TASK BRIEF:
State how many lines of the records contain the string "starting", and give no other information.

[Stored entries]
===
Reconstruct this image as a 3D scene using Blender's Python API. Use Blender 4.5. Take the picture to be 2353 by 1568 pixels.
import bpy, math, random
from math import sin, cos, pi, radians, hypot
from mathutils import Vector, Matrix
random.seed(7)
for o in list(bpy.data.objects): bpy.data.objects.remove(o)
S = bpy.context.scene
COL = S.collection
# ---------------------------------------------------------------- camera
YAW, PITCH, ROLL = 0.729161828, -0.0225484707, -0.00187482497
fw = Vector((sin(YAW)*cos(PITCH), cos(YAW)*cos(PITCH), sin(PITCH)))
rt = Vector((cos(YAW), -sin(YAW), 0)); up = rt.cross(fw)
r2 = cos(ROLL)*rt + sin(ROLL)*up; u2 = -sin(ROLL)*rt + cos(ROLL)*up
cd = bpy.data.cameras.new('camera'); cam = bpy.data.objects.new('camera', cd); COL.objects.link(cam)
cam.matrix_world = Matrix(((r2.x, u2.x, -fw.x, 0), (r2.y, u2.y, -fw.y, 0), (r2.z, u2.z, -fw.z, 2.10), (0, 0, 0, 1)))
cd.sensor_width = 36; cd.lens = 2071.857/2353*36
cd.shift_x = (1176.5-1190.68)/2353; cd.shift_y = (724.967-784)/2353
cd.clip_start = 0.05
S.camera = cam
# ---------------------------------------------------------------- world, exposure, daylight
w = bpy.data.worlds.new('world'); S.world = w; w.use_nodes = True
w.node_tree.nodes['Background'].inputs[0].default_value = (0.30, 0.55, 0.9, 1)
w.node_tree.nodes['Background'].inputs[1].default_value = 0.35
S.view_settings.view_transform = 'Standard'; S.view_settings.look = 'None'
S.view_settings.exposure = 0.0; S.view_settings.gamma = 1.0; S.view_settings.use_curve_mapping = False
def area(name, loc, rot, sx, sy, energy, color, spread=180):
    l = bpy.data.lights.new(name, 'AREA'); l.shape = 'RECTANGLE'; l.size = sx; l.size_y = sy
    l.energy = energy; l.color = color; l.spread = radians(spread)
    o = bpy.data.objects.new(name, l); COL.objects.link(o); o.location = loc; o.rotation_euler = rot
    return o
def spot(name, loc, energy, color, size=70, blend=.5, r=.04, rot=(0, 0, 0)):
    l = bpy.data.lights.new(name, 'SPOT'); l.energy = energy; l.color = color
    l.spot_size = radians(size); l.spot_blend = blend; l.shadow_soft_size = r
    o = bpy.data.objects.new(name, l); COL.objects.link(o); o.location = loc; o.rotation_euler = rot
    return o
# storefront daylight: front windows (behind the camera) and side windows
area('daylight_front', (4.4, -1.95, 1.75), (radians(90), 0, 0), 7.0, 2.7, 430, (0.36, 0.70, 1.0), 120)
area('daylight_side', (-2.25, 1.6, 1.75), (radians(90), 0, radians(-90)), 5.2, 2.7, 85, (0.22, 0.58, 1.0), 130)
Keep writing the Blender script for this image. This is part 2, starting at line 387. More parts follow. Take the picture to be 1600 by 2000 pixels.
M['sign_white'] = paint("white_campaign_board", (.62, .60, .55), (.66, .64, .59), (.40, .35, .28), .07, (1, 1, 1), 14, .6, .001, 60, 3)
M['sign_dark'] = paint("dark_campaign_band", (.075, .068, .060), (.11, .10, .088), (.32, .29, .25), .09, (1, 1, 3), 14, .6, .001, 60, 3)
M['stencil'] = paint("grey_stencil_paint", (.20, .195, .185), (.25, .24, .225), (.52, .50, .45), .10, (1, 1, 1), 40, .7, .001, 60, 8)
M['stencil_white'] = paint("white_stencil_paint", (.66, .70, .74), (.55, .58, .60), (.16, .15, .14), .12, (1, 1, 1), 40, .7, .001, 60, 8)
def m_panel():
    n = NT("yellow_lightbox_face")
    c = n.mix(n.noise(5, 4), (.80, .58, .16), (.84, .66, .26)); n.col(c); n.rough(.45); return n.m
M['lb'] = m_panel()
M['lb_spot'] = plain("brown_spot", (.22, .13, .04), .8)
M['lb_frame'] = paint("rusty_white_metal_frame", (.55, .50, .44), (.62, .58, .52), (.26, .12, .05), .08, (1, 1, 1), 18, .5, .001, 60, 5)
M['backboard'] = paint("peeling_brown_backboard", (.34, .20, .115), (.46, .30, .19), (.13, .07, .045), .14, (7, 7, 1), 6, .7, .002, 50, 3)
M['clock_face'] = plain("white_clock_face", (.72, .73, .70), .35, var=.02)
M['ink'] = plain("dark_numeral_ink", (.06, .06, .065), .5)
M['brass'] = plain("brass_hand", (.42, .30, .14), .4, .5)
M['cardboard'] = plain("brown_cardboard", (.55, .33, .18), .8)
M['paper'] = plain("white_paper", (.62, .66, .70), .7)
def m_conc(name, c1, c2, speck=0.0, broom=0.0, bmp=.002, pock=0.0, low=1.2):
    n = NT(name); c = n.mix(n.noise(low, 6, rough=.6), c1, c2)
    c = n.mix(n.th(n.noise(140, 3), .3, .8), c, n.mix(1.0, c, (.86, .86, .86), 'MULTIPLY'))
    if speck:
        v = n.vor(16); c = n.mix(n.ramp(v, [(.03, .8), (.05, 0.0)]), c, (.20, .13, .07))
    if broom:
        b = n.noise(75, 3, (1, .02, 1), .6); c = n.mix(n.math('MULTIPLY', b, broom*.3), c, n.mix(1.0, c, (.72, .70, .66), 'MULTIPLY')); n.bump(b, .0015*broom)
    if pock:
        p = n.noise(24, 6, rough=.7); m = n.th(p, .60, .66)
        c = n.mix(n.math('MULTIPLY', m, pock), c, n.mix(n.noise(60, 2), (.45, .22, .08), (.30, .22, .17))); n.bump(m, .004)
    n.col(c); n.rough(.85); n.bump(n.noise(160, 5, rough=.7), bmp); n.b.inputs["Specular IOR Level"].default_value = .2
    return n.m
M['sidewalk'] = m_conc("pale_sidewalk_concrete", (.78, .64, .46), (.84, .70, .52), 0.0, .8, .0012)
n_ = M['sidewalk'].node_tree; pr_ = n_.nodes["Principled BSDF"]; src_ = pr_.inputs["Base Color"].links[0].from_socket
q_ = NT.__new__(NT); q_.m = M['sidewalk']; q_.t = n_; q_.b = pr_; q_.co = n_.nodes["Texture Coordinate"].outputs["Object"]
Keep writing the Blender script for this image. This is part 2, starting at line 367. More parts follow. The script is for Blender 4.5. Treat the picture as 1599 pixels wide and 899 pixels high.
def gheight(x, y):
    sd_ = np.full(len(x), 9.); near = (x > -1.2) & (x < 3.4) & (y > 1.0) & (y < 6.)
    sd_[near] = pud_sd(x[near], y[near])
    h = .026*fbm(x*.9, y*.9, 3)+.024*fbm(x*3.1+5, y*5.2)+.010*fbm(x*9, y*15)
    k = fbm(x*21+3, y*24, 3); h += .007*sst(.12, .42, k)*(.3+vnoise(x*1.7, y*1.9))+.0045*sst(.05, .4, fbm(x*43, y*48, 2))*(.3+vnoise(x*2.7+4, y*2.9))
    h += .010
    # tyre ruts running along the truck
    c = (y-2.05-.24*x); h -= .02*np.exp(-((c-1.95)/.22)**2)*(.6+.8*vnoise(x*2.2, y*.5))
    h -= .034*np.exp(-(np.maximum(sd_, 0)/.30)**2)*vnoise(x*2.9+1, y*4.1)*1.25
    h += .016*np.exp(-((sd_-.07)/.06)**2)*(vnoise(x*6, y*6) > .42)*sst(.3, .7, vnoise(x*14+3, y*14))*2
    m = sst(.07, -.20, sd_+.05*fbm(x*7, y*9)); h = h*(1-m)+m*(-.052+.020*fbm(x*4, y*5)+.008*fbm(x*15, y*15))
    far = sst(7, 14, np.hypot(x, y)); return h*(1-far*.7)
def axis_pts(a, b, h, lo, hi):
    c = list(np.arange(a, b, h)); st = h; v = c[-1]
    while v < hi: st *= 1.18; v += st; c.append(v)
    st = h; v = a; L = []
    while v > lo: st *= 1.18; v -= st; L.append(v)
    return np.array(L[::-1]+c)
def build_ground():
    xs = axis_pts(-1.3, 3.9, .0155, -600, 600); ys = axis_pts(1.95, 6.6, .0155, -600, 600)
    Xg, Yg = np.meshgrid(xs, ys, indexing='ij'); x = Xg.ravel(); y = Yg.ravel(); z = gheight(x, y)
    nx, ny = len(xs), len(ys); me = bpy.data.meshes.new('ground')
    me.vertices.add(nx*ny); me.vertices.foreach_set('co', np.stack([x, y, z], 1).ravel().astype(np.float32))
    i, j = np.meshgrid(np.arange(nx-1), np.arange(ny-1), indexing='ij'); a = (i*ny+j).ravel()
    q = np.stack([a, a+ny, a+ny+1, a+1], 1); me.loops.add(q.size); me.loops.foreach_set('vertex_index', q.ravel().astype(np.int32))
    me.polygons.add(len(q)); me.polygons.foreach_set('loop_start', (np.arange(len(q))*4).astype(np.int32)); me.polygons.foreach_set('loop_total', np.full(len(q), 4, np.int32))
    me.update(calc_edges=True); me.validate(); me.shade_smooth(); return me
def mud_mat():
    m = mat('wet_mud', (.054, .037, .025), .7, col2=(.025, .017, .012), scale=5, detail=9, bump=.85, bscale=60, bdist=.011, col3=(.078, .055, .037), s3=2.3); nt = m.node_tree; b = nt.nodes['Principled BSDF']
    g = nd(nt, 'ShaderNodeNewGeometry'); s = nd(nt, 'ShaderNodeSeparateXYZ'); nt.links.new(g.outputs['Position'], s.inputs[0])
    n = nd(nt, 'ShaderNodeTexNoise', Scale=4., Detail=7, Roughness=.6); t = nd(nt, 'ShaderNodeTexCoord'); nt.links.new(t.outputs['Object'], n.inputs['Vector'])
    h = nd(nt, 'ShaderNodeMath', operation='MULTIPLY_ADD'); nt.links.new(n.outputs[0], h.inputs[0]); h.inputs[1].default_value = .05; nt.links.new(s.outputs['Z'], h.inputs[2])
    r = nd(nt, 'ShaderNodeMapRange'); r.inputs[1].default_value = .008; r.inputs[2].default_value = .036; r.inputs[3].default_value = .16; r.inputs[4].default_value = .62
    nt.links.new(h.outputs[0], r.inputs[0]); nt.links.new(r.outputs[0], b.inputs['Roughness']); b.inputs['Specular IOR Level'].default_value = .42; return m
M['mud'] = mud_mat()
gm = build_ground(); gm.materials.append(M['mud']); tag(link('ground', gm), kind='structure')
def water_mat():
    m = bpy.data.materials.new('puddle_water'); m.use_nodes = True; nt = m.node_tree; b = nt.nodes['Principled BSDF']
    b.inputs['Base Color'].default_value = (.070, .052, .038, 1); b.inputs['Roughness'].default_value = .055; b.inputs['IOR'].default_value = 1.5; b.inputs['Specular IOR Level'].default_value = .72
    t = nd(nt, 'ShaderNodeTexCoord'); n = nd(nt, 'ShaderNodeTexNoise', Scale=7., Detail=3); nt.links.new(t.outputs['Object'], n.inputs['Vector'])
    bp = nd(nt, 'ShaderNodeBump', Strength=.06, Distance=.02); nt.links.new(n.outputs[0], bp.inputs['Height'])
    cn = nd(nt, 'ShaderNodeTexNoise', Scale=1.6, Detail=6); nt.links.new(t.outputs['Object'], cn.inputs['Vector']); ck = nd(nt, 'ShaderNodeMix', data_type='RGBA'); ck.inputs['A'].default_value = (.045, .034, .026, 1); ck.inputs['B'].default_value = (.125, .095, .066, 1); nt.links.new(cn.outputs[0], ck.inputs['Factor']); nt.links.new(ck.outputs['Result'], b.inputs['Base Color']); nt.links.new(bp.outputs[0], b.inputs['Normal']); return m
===
SOLUTION TO THIS EXERCISE:
2